GearWater Sports
Q:

What's a good kayak for flat-water trips?

You've helped me choose backpacking and mountaineering gear in the past and I'm counting on you again. I'm set to shop for a kayak this spring, and want some advice. My plans call for mostly day trips with some two- to three-night trips on mostly flat rivers, never more than class II/class II+ whitewater. I want a comfortable boat that tracks well, is maneuverable for those class II stretches, and that can hold me (six feet, 210 pounds) and my gear for those three-day trips. I'm thinking a boat in the 12-foot range.

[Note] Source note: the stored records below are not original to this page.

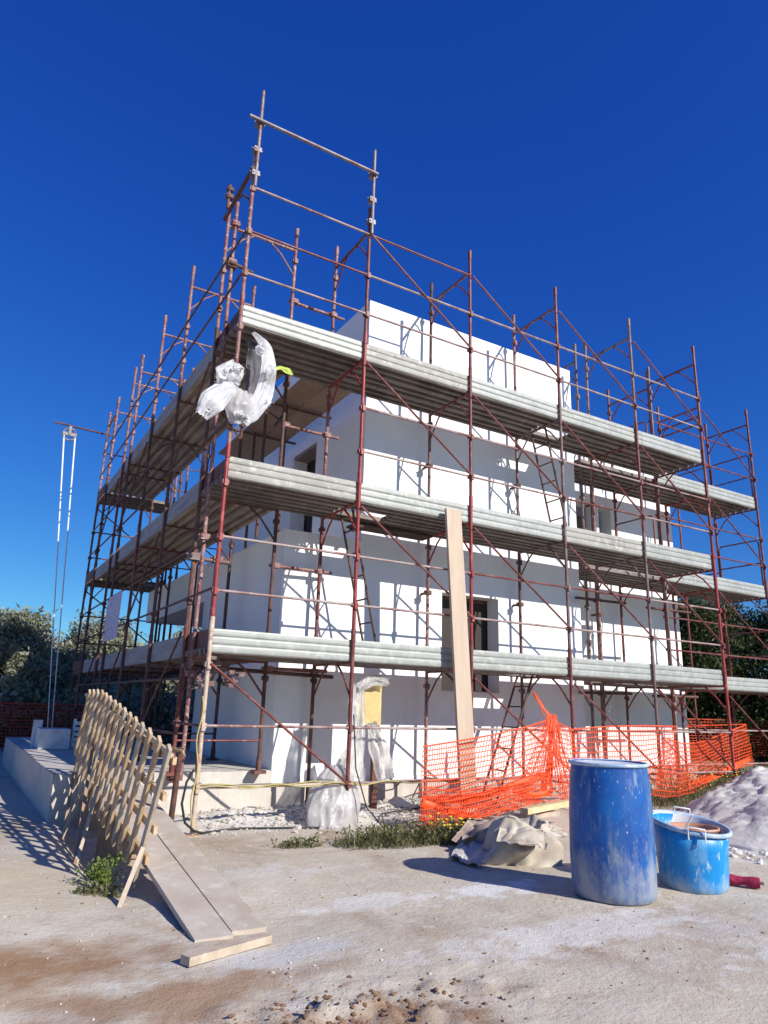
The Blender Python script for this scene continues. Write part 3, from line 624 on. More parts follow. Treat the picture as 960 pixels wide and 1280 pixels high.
# hanging plastic at the top corner
hp = at(300, 470, y=-.1); q = MB()
w3 = lambda u, v, y=-.12: at(u, v, y=y)
strip([w3(316,416,.1), w3(333,432,.0), w3(337,462,-.1), w3(330,495,-.15), w3(312,520,-.15), w3(300,528,-.1)], [.06,.16,.20,.22,.20,.05], 3, .035, 22, (0,1,0), mb=q)
strip([w3(296,482,-.1), w3(280,488,-.22), w3(265,502,-.25), w3(252,520,-.2)], [.10,.24,.30,.14], 5, .04, 26, (0,1,0), mb=q)
strip([w3(298,458,-.05), w3(285,470,-.1), w3(276,486,-.05)], [.2,.34,.12], 8, .09, 26, (0,1,0), mb=q)
rr_ = random.Random(5)
for (u, v) in ((330,440),(338,470),(328,505),(312,524),(258,508),(266,520),(282,470),(290,478),(300,512),(296,455)):
    a = rr_.uniform(0, 6.28); l_ = rr_.uniform(6, 13); yy = rr_.uniform(-.22, -.08)
    strip([w3(u, v, yy), w3(u+l_*.5*math.cos(a), v+l_*.5*math.sin(a), yy-.06), w3(u+l_*math.cos(a), v+l_*math.sin(a), yy)], [.05, rr_.uniform(.09,.17), .04], int(u), .06, 18, (0,1,0), mb=q)
pl = obj('plastic_sheet', q, M['plastic'], None, loc=hp); q = MB(); strip([w3(303,490,-.08), w3(301,508,-.15), w3(299,531,-.10)], [.40,.46,.20], 12, .03, 28, (0,1,0), mb=q); pou = obj('sagging_pouch', q, M['plastic_dusty'], pl)
pou.location = (0,0,0); tag(pl, 'torn translucent plastic sheet billowing from the top corner of the scaffolding', 'plastic sheet')
q = MB(); gl = at(350,462,y=.2)
strip([at(340,464,y=.15), at(350,459,y=.2), at(360,464,y=.2), at(366,468,y=.2)], [.02,.05,.09,.03], 4, .02, 8, (0,1,0), mb=q)
MG = mat('lime green fabric', (.42,.52,.10), .7, layers=[(9,(.30,.40,.08),.5,.65)])
o = obj('fabric_scrap', q, MG, None, loc=gl); tag(o, 'lime green scrap of fabric caught under the topmost deck', 'fabric scrap')
q = MB(); strip([at(308,425,y=.3),at(318,440,y=.35),at(318,470,y=.4),at(312,500,y=.4)],[.05,.20,.24,.06],31,.06,12,(0,1,0),mb=q)
MT = mat('dark grey tarpaulin', (.09,.085,.10), .7, layers=[(5,(.16,.15,.16),.5,.65)])
o = obj('tarpaulin', q, MT, None, loc=at(315,470,y=.3)); tag(o, 'dark grey tarpaulin bundled behind the billowing plastic sheet', 'tarpaulin')
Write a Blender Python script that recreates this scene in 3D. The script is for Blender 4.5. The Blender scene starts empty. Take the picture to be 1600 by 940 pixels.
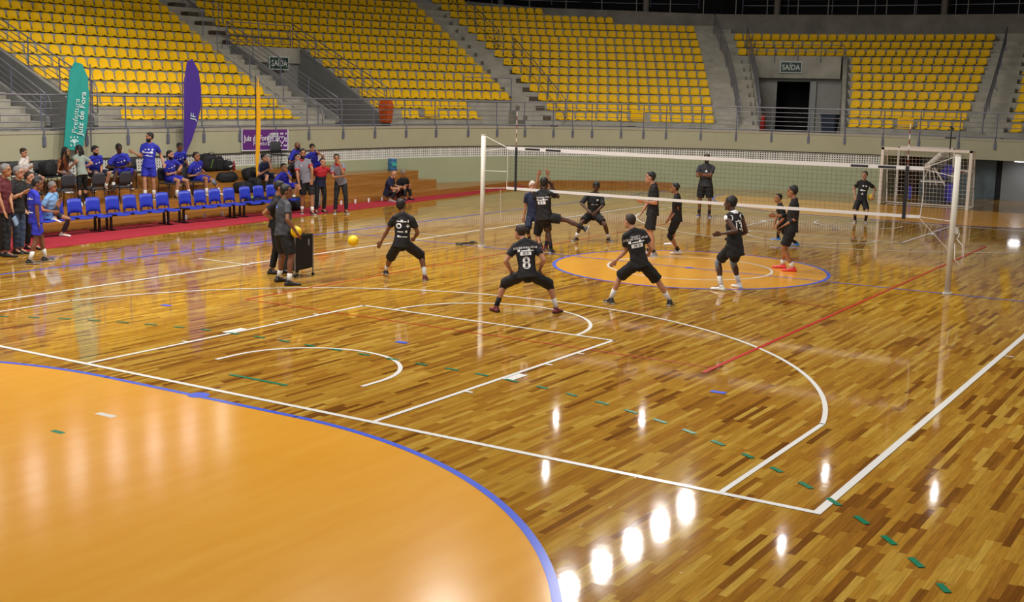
import bpy, bmesh, math, random
import numpy as np
from mathutils import Vector, Matrix
from mathutils.bvhtree import BVHTree

random.seed(7)
SC = bpy.context.scene
COL = SC.collection
PI = math.pi

# ------------------------------------------------------------------ camera
CAM = np.array([10.6665, -24.3149, 3.6284]); FPX = 1892.4
def _rot(y, p, r):
    cy, sy, cp, sp = math.cos(y), math.sin(y), math.cos(p), math.sin(p)
    f = np.array([sy*cp, cy*cp, -sp]); rt = np.array([cy, -sy, 0.0]); up = np.cross(rt, f)
    c, s = math.cos(r), math.sin(r)
    return np.array([c*rt+s*up, -s*rt+c*up, f])
ROT = _rot(-.5594, .1679, .0224)
cd = bpy.data.cameras.new('camera'); cam = bpy.data.objects.new('camera', cd); COL.objects.link(cam)
cd.sensor_width = 36; cd.lens = 36*FPX/1600; cd.clip_end = 400; cd.clip_start = .1
mw = Matrix(((ROT[0][0], ROT[1][0], -ROT[2][0], CAM[0]), (ROT[0][1], ROT[1][1], -ROT[2][1], CAM[1]),
             (ROT[0][2], ROT[1][2], -ROT[2][2], CAM[2]), (0, 0, 0, 1)))
cam.matrix_world = mw
SC.camera = cam

# ------------------------------------------------------------------ world, exposure
w = bpy.data.worlds.new('world'); SC.world = w; w.use_nodes = True
w.node_tree.nodes['Background'].inputs[0].default_value = (.80, .88, 1.0, 1)
w.node_tree.nodes['Background'].inputs[1].default_value = .5
vs = SC.view_settings
vs.view_transform = 'Standard'; vs.look = 'None'; vs.gamma = 1; vs.use_curve_mapping = False; vs.exposure = 0.22

# ------------------------------------------------------------------ helpers
def ray(x, y):
    return np.array([(x-800)/FPX, -(y-470)/FPX, 1.0]) @ ROT
def gp(x, y, z=0.0):
    d = ray(x, y); return CAM + d*(z-CAM[2])/d[2]
def onX(x, y, X):
    d = ray(x, y); return CAM + d*(X-CAM[0])/d[0]
def pix(P):
    d = ROT @ (np.asarray(P, float)-CAM)
    return 800+FPX*d[0]/d[2], 470-FPX*d[1]/d[2]

def lin(c):
    if isinstance(c, str):
        c = c.lstrip('#'); c = c if len(c) == 6 else ''.join(q+q for q in c); c = [int(c[i:i+2], 16)/255 for i in (0, 2, 4)]
    return tuple(((v/12.92) if v <= .04045 else ((v+.055)/1.055)**2.4) for v in c[:3])
_M = {}
def M(name, col='#808080', rough=.5, metal=0.0, bump=0.0, bscale=40, var=0.0, vscale=3, emit=0, coat=0, spec=.5):
    if name in _M: return _M[name]
    m = bpy.data.materials.new(name); m.use_nodes = True; nt = m.node_tree; b = nt.nodes['Principled BSDF']
    c = lin(col); b.inputs['Base Color'].default_value = (*c, 1)
    b.inputs['Roughness'].default_value = rough; b.inputs['Metallic'].default_value = metal
    b.inputs['Specular IOR Level'].default_value = spec
    if coat: b.inputs['Coat Weight'].default_value = coat; b.inputs['Coat Roughness'].default_value = .1
    if emit:
        b.inputs['Emission Color'].default_value = (*c, 1); b.inputs['Emission Strength'].default_value = emit
    if bump or var:
        tc = nt.nodes.new('ShaderNodeTexCoord')
    if bump:
        n = nt.nodes.new('ShaderNodeTexNoise'); n.inputs['Scale'].default_value = bscale; n.inputs['Detail'].default_value = 4
        bp = nt.nodes.new('ShaderNodeBump'); bp.inputs['Strength'].default_value = bump; bp.inputs['Distance'].default_value = .02
        nt.links.new(tc.outputs['Object'], n.inputs['Vector']); nt.links.new(n.outputs['Fac'], bp.inputs['Height'])
        nt.links.new(bp.outputs['Normal'], b.inputs['Normal'])
    if var:
        n = nt.nodes.new('ShaderNodeTexNoise'); n.inputs['Scale'].default_value = vscale; n.inputs['Detail'].default_value = 6
        n.inputs['Roughness'].default_value = .65
        r = nt.nodes.new('ShaderNodeValToRGB')
        r.color_ramp.elements[0].position = .3; r.color_ramp.elements[1].position = .7
        r.color_ramp.elements[0].color = (*[v*(1-var) for v in c], 1); r.color_ramp.elements[1].color = (*[min(1, v*(1+var)) for v in c], 1)
        nt.links.new(tc.outputs['Object'], n.inputs['Vector']); nt.links.new(n.outputs['Fac'], r.inputs['Fac'])
        nt.links.new(r.outputs['Color'], b.inputs['Base Color'])
    _M[name] = m; return m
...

I'm hooked on Wilderness Systems Phase 3 seating, but open to suggestions Mike Baltimore, Maryland

A: Wilderness Systems makes a boat called the Shaman ($750) that probably fits the bill. It's a fairly short (12 feet, three inches) touring-style kayak with an enclosed cockpit (meaning you can fit a spray skirt around it) and rear storage area with a sealed hatch. And it has Wilderness System's multi-adjustable Phase 3 seating system, which is nice. Wilderness Systems doesn't give the Shaman a whitewater rating, but Class II should be well within its capabilities.

Dagger also makes a kayak that's specifically designed to meet your task description. It's called the Crossover, appropriately enough, and is a 12-foot, six-inch boat that can be configured skeg down for calm-water touring, and skeg up for rougher stuff. Dagger says it can take up to Class III. A rear hatch provides access to enough storage space for an efficiently packed three-four days' worth of gear. Price is reasonable at $889. You're not far out of average in terms of height and volume yourself, so you ought to fit.

Perception's new Antigua ($639 with skeg) is similar to the Crossover-just a tad shorter and designed for touring on calm water or rivers up to Class II. Even has a cup holder, so you can keep your morning coffee handy!

Any of those three boats should do you right. If you can, give each a try to see what fits you best and feels best in the water.